I myself who during the time of the so-called Third Reich often enough defended men who were accused because of their political views, I, who was watched by the Gestapo, who was attacked in the public newspapers of Nuernberg and especially was mentioned with name in the notorious “Stuermer” on account of my defense of unhappy Jews, I, too, didn’t learn anything about these camps, although clients came to me after their release from the concentration camp Dachau. I always asked them and I always received the answer that they had nothing special to report. It was, of course, no pleasant life, but they reported that it was not so bad.

I would ask you, your Honors, to consider how we could have learned of these conditions.
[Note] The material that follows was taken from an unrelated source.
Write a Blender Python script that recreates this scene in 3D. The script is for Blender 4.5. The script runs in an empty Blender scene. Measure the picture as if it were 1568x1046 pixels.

May I remind you in this connection that deeds have been committed in the east of the former German territory, in the Sudeten-German border territories of Czechoslovakia, and other countries, deeds which, even if one imagines them at their worst, remain far behind the truth. About these atrocities the international press has kept silent although one day history will speak and one will learn about them with horror. I have refused to give proof of the events which were brought about by your armies after the collapse. I could have mentioned many deeds which can be called nothing but grave infringements against the Geneva Convention. I could have given you a picture of how in the prisoners’ camps in the early days hundreds of German prisoners died of starvation. I am not accusing anyone. Shortcomings of organization and of human nature but not express orders and rules account for it.